Gli highlights di una finale dominata da Alcaraz

Gli US Open 2025 rappresentano un’inversione di tendenza?

Fra le tre finali Slam giocate da Sinner e Alcaraz negli ultimi mesi, quella degli US Open è stata in ogni caso la meno bella e appassionante, proprio perché ha seguito quasi sempre un andamento a senso unico. Ad analizzarle nel loro complesso, invece, si può notare come nel corso del 2025 ci sia stata una sorta di inversione di rotta, con l’italiano che si è avvicinato di molto o ha persino superato lo spagnolo sulle superfici dove quest’ultimo sembrava imbattibile, ovvero la terra rossa e l’erba, mentre si è fatto scavalcare sul proprio terreno di caccia preferito, il cemento. Il 2026 ci dirà se si tratta di una tendenza decisa o se le carte sono destinate a essere rimescolate ulteriormente, come sembra più probabile. È facile ipotizzare che anche nel corso della prossima stagione saranno loro due a monopolizzare le finali degli Slam, salvo infortuni, sorprese clamorose o una crescita improvvisa da parte di altri rivali.
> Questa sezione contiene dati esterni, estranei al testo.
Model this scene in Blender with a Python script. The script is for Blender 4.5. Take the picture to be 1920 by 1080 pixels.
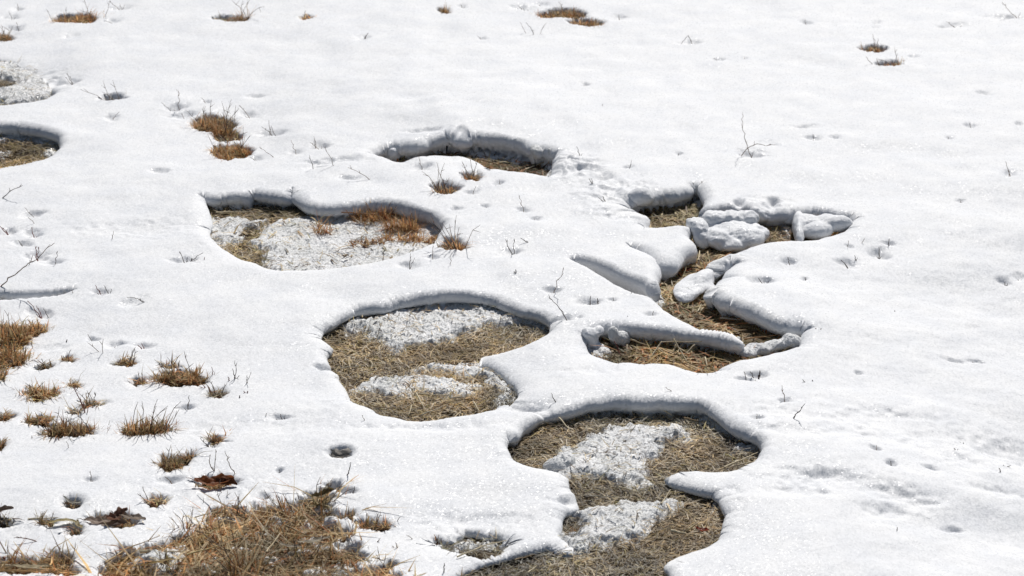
import bpy, bmesh, math, random
import numpy as np
from mathutils import Vector, noise as mnoise

random.seed(7); rng = np.random.default_rng(7)
R = math.radians
for o in list(bpy.data.objects): bpy.data.objects.remove(o)
sc = bpy.context.scene
col = sc.collection

# ------------------------------------------------------------ camera, sky, sun
CAM_H, PITCH, LENS = 2.0, R(22.0), 81.2
cam_d = bpy.data.cameras.new('camera'); cam = bpy.data.objects.new('camera', cam_d); col.objects.link(cam)
cam.location = (0, 0, CAM_H); cam.rotation_euler = (math.pi/2 - PITCH, 0, 0)
cam_d.lens = LENS; cam_d.sensor_width = 36; cam_d.clip_start = .05; cam_d.clip_end = 500
cam_d.dof.use_dof = True; cam_d.dof.focus_distance = 4.9; cam_d.dof.aperture_fstop = 9.0
sc.camera = cam
SUN_EL, SUN_AZ = R(47), R(14)        # azimuth clockwise from +Y (behind the scene), a little to the right
w = bpy.data.worlds.new('World'); sc.world = w; w.use_nodes = True
nt = w.node_tree; nt.nodes.clear()
sky = nt.nodes.new('ShaderNodeTexSky'); sky.sky_type = 'NISHITA'; sky.sun_disc = False
sky.sun_elevation = SUN_EL; sky.sun_rotation = SUN_AZ
bg = nt.nodes.new('ShaderNodeBackground'); bg.inputs[1].default_value = .05
ow = nt.nodes.new('ShaderNodeOutputWorld')
nt.links.new(sky.outputs[0], bg.inputs[0]); nt.links.new(bg.outputs[0], ow.inputs[0])
sd_ = bpy.data.lights.new('sun', 'SUN'); sd_.energy = 5.0; sd_.angle = R(.55); sd_.color = (1, .965, .92)
sun = bpy.data.objects.new('sun', sd_); col.objects.link(sun)
sdir = Vector((math.sin(SUN_AZ)*math.cos(SUN_EL), math.cos(SUN_AZ)*math.cos(SUN_EL), math.sin(SUN_EL)))
sun.rotation_euler = sdir.to_track_quat('Z', 'Y').to_euler(); sun.location = (2, 8, 8)
sc.view_settings.view_transform = 'Standard'; sc.view_settings.look = 'None'
sc.view_settings.exposure = -0.26; sc.view_settings.gamma = 1
sc.render.engine = 'CYCLES'; sc.cycles.diffuse_bounces = 2

# ------------------------------------------------------------ where a point of the photograph stands on the ground
FPX = LENS/36*1920
def ground_at(px, py, z=.03):
    a = (np.asarray(px, float)-960)/FPX; b = (540-np.asarray(py, float))/FPX
    dy = math.cos(PITCH) + b*math.sin(PITCH); dz = -math.sin(PITCH) + b*math.cos(PITCH)
    t = (z-CAM_H)/dz
    return a*t, dy*t
def scale_at(px, py):                # px per metre across, down the ground, and up
    x, y = ground_at(px, py); d = math.hypot(math.hypot(x, y), CAM_H)
    s = FPX/d; sa = CAM_H/d
    return s, s*sa, s*math.sqrt(1-sa*sa)

# ------------------------------------------------------------ noise
TAB = rng.random((6, 256, 256)) * 2 - 1
def vn(x, y, k=0):
    xi = np.floor(x).astype(int); yi = np.floor(y).astype(int)
    fx = x-xi; fy = y-yi; fx = fx*fx*fx*(fx*(fx*6-15)+10); fy = fy*fy*fy*(fy*(fy*6-15)+10)
    T = TAB[k]; a = T[xi & 255, yi & 255]; b = T[(xi+1) & 255, yi & 255]
    c = T[xi & 255, (yi+1) & 255]; d = T[(xi+1) & 255, (yi+1) & 255]
    return (a*(1-fx)+b*fx)*(1-fy) + (c*(1-fx)+d*fx)*fy
def fbm(x, y, f, octv=4, k=0, g=.5):
    s = 0; a = 1; t = 0
    for i in range(octv):
        ca, sa = math.cos(i*1.1+k), math.sin(i*1.1+k)
        s = s + a*vn((x*ca-y*sa)*f + 17.3*i, (x*sa+y*ca)*f + 9.1*i, (k+i) % 6); t += a; a *= g; f *= 2.03
    return s/t
def sst(x, a, b):
    t = np.clip((x-a)/(b-a), 0, 1); return t*t*(3-2*t)

# ------------------------------------------------------------ thickness of the snow
HC = [(1060,500,.052),(990,440,.054),(960,360,.060),(1080,600,.050),(1060,680,.046),(1300,720,.046),(870,250,.078),(700,280,.06),(1250,375,.066),(1450,395,.060),(1400,570,.068),(1200,520,.05),(1180,620,.045),(600,375,.052),(450,370,.050),
      (850,550,.056),(880,682,.018),(965,725,.022),(620,600,.036),(137,925,.030),(120,945,.03),(637,838,.034),(1180,748,.050),(1330,755,.048),(1275,895,.026),(1230,893,.02),(880,1022,.009),(1255,893,.018),(1300,900,.028),(50,140,.02),(1000,800,.035),(40,235,.05),(400,1000,.012),(60,800,.016),(300,760,.018),(60,660,.016),
      (700,900,.028),(980,1030,.020),(1700,900,.05),(1350,930,.036),(1700,250,.065),(200,110,.04),(1050,40,.045),(420,260,.03),
      (430,500,.035),(250,450,.035),(750,1050,.014),(20,1000,.012),(1450,800,.04),(560,880,.02),(1300,1060,.026)]
HX = np.array([ground_at(a, b)[0] for a, b, c in HC]); HY = np.array([ground_at(a, b)[1] for a, b, c in HC]); HV = np.array([c for a, b, c in HC])
def thick(x, y):
    x = np.asarray(x, float); y = np.asarray(y, float); num = 0; den = 0
    for a, b, c in zip(HX, HY, HV):
        wgt = 1/(((x-a)**2*1.0 + (y-b)**2*.55) + .014)**1.7
        num = num + wgt*c; den = den + wgt
    return num/den
def shade_fall(x, y):                      # gentle slope added at the near right, turned from the sun for greyer shading
    return -.20*sst(x, .42, 1.6)*(1-sst(y, 3.6, 5.9))
def snow_at(px, py):
    z = np.full(np.shape(px), .03)
    for _ in range(6):
        x, y = ground_at(px, py, z); z = thick(x, y)+shade_fall(x, y)
    return x, y

# ------------------------------------------------------------ the melted openings (outlines of their rims)
HOLES = []   # name, pts, lip, undercut, warp
def hole(name, pts, lip=.03, under=.008, warp=.006):
    p = np.array(pts, float); x, y = snow_at(p[:,0], p[:,1])
    HOLES.append(dict(name=name, P=np.stack([x, y], 1), lip=lip, under=under, warp=warp))
hole('A', [(690,280),(705,272),(719,267),(742,265),(781,265),(800,258),(817,253),(840,247),(858,250),(868,251),(882,247),(909,248),(939,253),(978,262),(1005,272),(1024,275),(1046,285),
     (1046,300),(1034,328),(1020,326),(1001,319),(966,315),(953,316),(932,310),(912,311),(902,303),(893,290),(880,284),(859,281),(817,280),(795,284),(772,295),(749,300),(733,298),(722,291),(703,285)], .034, .012, .007)
hole('B', [(377,366),(381,360),(396,366),(418,361),(446,359),(466,362),(470,353),(490,358),(514,360),(546,362),(552,352),(562,366),(577,382),(604,384),(631,383),(665,380),(699,377),(739,381),(780,393),(820,404),(839,418),(831,433),
     (812,447),(766,468),(712,482),(670,491),(631,497),(590,502),(563,503),(509,500),(468,489),(441,480),(423,466),(404,450),(388,436),(378,420),(390,406),(384,392)], .028, .010, .005)
hole('C', [(584,624),(590,612),(604,604),(625,592),(645,584),(667,575),(700,572),(720,570),(740,561),(765,555),(790,550),(820,547),(850,546),(880,547),(907,549),(935,554),(957,561),(980,575),(1007,580),(1033,593),(1038,606),(1020,626),
     (990,641),(957,653),(927,662),(890,668),(845,682),(850,712),(890,735),(938,752),(935,761),(918,768),(873,777),(823,782),(785,785),(757,783),(707,773),(667,757),(645,735),(634,714),(628,704),(640,700),(628,690),(618,672),(606,652),(614,643),(600,634)], .03, .010, .005)
hole('C', [(790,690),(820,674),(868,670),(893,674),(918,684),(940,696),(960,712),(970,728),(965,745),(945,754),(900,752),(850,740),(800,715)], .075, 0, .006)
hole('E', [(940,824),(950,817),(965,816),(973,808),(988,792),(1005,780),(1023,771),(1073,762),(1107,753),(1157,746),(1223,747),(1273,751),(1313,754),(1340,763),(1368,786),(1390,805),(1420,817),(1432,833),(1424,858),(1400,876),(1347,885),(1310,885),(1280,882),
     (1284,885),(1264,888),(1256,893),(1262,899),(1272,902),(1280,904),(1313,917),(1347,925),(1357,950),(1373,967),(1371,992),(1347,1010),(1300,1028),(1268,1036),(1246,1052),(1258,1072),(1275,1100),(1280,1150),(790,1150),(825,1095),(850,1078),
     (873,1066),(900,1052),(940,1040),(1000,1028),(1020,1021),(1040,1022),(1060,1032),(1076,1026),(1060,1016),(1043,1003),(1048,980),(1058,962),(1077,950),(1088,939),(1073,927),(1050,908),(1058,894),(1033,884),(987,873),(962,857),(952,842)], .028, .008, .006)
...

Intanto, però, una prima rivincita arriverà già nei prossimi tornei autunnali sul cemento indoor, in particolare al Masters 1000 di Shanghai, nei primi giorni di ottobre, e alle ATP Finals che si giocheranno a novembre a Torino. Difficile però pensare che Sinner possa recuperare la prima posizione della classifica mondiale in tempi rapidi. Da qui a fine anno, l’azzurro dovrà infatti difendere 2880 punti, conquistati nel 2024 con la finale a Pechino ‒ persa proprio contro Alcaraz ‒ e i titoli a Shanghai e alle ATP Finals. Nello stesso periodo, il rivale ne conquistò invece solo 950.
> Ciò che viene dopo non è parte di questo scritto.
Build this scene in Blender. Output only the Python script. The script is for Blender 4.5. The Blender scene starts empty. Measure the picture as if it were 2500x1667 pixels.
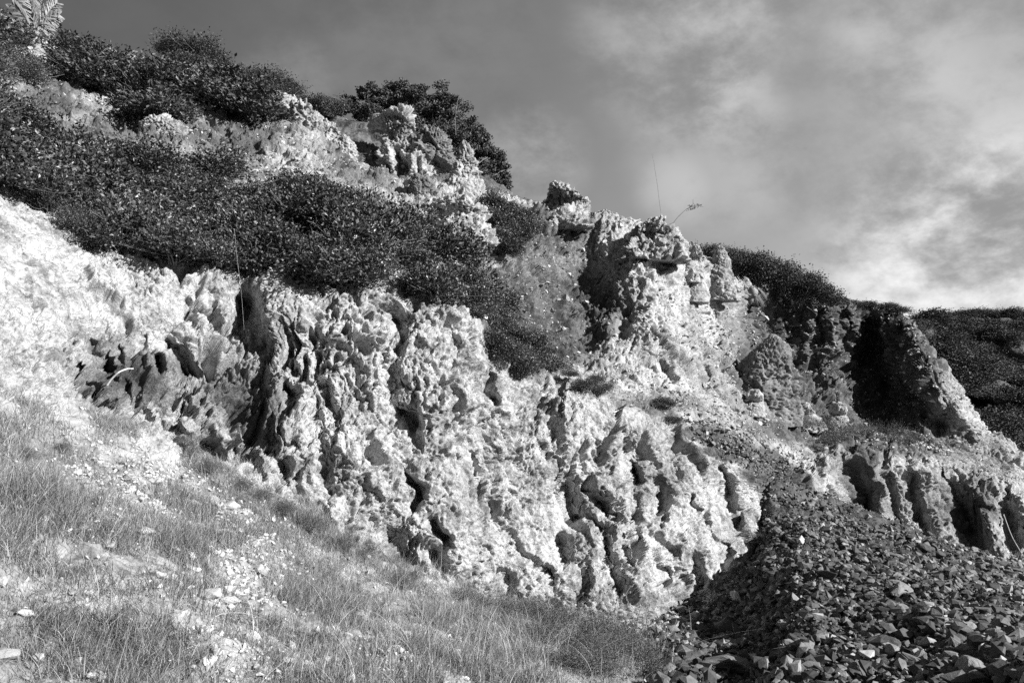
import bpy, bmesh, math, random, time
import numpy as np
from mathutils import Vector, Matrix, Euler

T0 = time.time()
D = bpy.data
S = bpy.context.scene
COL = S.collection
rad = math.radians
RNG = np.random.default_rng(7)
random.seed(7)

# ------------------------------------------------------------------ camera
F = 28.0 / 36.0 * 2500.0
PITCH = rad(5.0)
CAMZ = 1.6
cam_d = D.cameras.new("camera")
cam_d.lens = 28.0; cam_d.sensor_width = 36.0
cam_d.clip_start = 0.05; cam_d.clip_end = 2000.0
cam = D.objects.new("camera", cam_d); COL.objects.link(cam)
cam.location = (0, 0, CAMZ); cam.rotation_euler = (rad(90) + PITCH, 0, 0)
S.camera = cam
CP, SP = math.cos(PITCH), math.sin(PITCH)

def unproj(u, v, d):
    """photo pixel (2500 wide) at axial distance d -> world point(s)"""
    u = np.asarray(u, dtype=np.float64); v = np.asarray(v, dtype=np.float64); d = np.asarray(d, dtype=np.float64)
    cx = (u - 1250.0) / F * d
    cy = (833.5 - v) / F * d
    return np.stack([cx, d * CP - cy * SP, CAMZ + d * SP + cy * CP], axis=-1)

def proj(P):
    x = P[..., 0]; y = P[..., 1]; z = P[..., 2] - CAMZ
    d = y * CP + z * SP
    cy = -y * SP + z * CP
    dd = np.maximum(d, 1e-3)
    return 1250.0 + F * x / dd, 833.5 - F * cy / dd, d

def at(u, v, d):
    return Vector(unproj(u, v, d).tolist())

# ------------------------------------------------------------------ light
SUN = Vector((0.79, -0.38, 0.50)).normalized()
SUN_EL = math.asin(SUN.z)
SUN_ROT = math.atan2(SUN.x, SUN.y)
sun_d = D.lights.new("sun", 'SUN'); sun_d.energy = 5.0; sun_d.angle = rad(0.5)
sun_d.color = (1.0, 1.0, 1.0)
sun = D.objects.new("sun", sun_d); COL.objects.link(sun)
sun.rotation_euler = (-SUN).to_track_quat('-Z', 'Y').to_euler()
sun.location = (40, -10, 30)

S.view_settings.view_transform = 'Standard'
S.view_settings.look = 'None'
S.view_settings.gamma = 1.0
S.view_settings.exposure = 0.95
S.cycles.use_denoising = False
S.cycles.max_bounces = 4
S.cycles.diffuse_bounces = 1
S.cycles.glossy_bounces = 1
S.cycles.transparent_max_bounces = 4

W = D.worlds.new("World"); S.world = W; W.use_nodes = True
nt = W.node_tree; nt.nodes.clear()
def N(nt, typ, **kw):
    n = nt.nodes.new(typ)
    for k, v in kw.items():
        if k.startswith('i_'):
            n.inputs[k[2:].replace('_', ' ')].default_value = v
        else:
            setattr(n, k, v)
    return n
def math_n(nt, op, a, b=None, clamp=False):
    n = nt.nodes.new('ShaderNodeMath'); n.operation = op; n.use_clamp = clamp
    for i, x in enumerate((a, b)):
        if x is None: continue
        if isinstance(x, (int, float)): n.inputs[i].default_value = x
        else: nt.links.new(x, n.inputs[i])
    return n.outputs[0]
def maprange(nt, val, a, b, c=0.0, d=1.0, smooth=True):
    n = nt.nodes.new('ShaderNodeMapRange')
    n.interpolation_type = 'SMOOTHSTEP' if smooth else 'LINEAR'
    nt.links.new(val, n.inputs[0])
    for i, x in zip((1, 2, 3, 4), (a, b, c, d)): n.inputs[i].default_value = x
    return n.outputs[0]
def noise_n(nt, vec, scale, detail=5, rough=0.55, dist=0.0):
    n = nt.nodes.new('ShaderNodeTexNoise')
    n.inputs['Scale'].default_value = scale; n.inputs['Detail'].default_value = detail
    n.inputs['Roughness'].default_value = rough; n.inputs['Distortion'].default_value = dist
    if vec is not None: nt.links.new(vec, n.inputs['Vector'])
    return n.outputs['Fac']

sky = N(nt, 'ShaderNodeTexSky', sky_type='NISHITA', sun_disc=False, sun_elevation=SUN_EL, sun_rotation=SUN_ROT)
sep = nt.nodes.new('ShaderNodeSeparateColor'); nt.links.new(sky.outputs[0], sep.inputs[0])
# monochrome sky seen as through a red filter: the deep blue goes dark
base = math_n(nt, 'MULTIPLY', sep.outputs[0], 0.85)
base = math_n(nt, 'ADD', base, math_n(nt, 'MULTIPLY', sep.outputs[1], 0.15))
tc = nt.nodes.new('ShaderNodeTexCoord')
vec = tc.outputs['Generated']
vs = nt.nodes.new('ShaderNodeMapping'); nt.links.new(vec, vs.inputs[0])
vs.inputs['Rotation'].default_value = (0, rad(28), 0); vs.inputs['Scale'].default_value = (1.0, 1.1, 1.5)
n1 = noise_n(nt, vs.outputs[0], 4.0, 10, 0.60, 0.15)
n2 = noise_n(nt, vs.outputs[0], 11.0, 9, 0.64, 0.1)
nn = math_n(nt, 'ADD', math_n(nt, 'MULTIPLY', n1, 0.62), math_n(nt, 'MULTIPLY', n2, 0.38))
cl = maprange(nt, nn, 0.38, 0.62)
def blob(u, v, r0, r1, w):
    dv = unproj(u, v, 1.0) - np.array([0, 0, CAMZ]); dv = dv / np.linalg.norm(dv)
    dn = nt.nodes.new('ShaderNodeVectorMath'); dn.operation = 'DOT_PRODUCT'
    nt.links.new(vec, dn.inputs[0]); dn.inputs[1].default_value = tuple(dv)
    return maprange(nt, dn.outputs['Value'], math.cos(rad(r1)), math.cos(rad(r0)), 0.0, w)
SKYBLOBS = [(2850, 560, 4, 26, 0.20), (2330, 700, 0, 10, 0.42), (2520, 560, 0, 8, 0.22), (2150, 650, 0, 4.5, 0.10), (1740, 385, 0, 7, 0.14), (1640, 470, 0, 3, 0.10), (1790, 250, 0, 4, 0.10),
            (1640, 90, 0, 8, 0.20), (1780, 30, 0, 6, 0.12), (1295, 400, 0, 5, 0.2), (700, 215, 0, 4, 0.10), (2200, 110, 0, 5, 0.10), (2020, 0, 0, 6, 0.08), (2180, 470, 0, 4, 0.08), (2350, 320, 0, 5, 0.08), (1000, 60, 0, 10, 0.04)]
tot = None
for b in SKYBLOBS:
    o = blob(*b)
    tot = o if tot is None else math_n(nt, 'ADD', tot, o)
cloud = math_n(nt, 'MULTIPLY', tot, math_n(nt, 'ADD', math_n(nt, 'MULTIPLY', cl, 1.9), -0.1))
cloud = math_n(nt, 'ADD', cloud, math_n(nt, 'MULTIPLY', cl, 0.035))
cloud = math_n(nt, 'ADD', cloud, blob(2500, 500, 8, 38, 0.25))
cloud = math_n(nt, 'ADD', cloud, blob(2000, 200, 8, 54, 0.17))
cloud = math_n(nt, 'ADD', cloud, 0.052)
SKY_LEVEL = 0.042
tot_s = math_n(nt, 'ADD', math_n(nt, 'MULTIPLY', base, 0.60), math_n(nt, 'MULTIPLY', cloud, 6.3))
cmb = nt.nodes.new('ShaderNodeCombineColor')
for i in range(3): nt.links.new(tot_s, cmb.inputs[i])
bg = nt.nodes.new('ShaderNodeBackground'); bg.inputs['Strength'].default_value = SKY_LEVEL
nt.links.new(cmb.outputs[0], bg.inputs[0])
wo = nt.nodes.new('ShaderNodeOutputWorld'); nt.links.new(bg.outputs[0], wo.inputs[0])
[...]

Lo spazio per la possibile rimonta ci sarà allora tra la fine dell’inverno e l’inizio della primavera del 2026, quando Sinner, dopo gli Australian Open, potrà sfruttare il fatto di essere stato fermo quest’anno per tre mesi a causa della squalifica per doping, saltando in particolare i Masters 1000 di Indian Wells, Miami, Montecarlo e Madrid. La perdita della prima posizione non deve rappresentare un dramma, anzi. Chissà che il fatto di dover inseguire non spinga infatti ulteriormente Sinner a cercare di migliorarsi.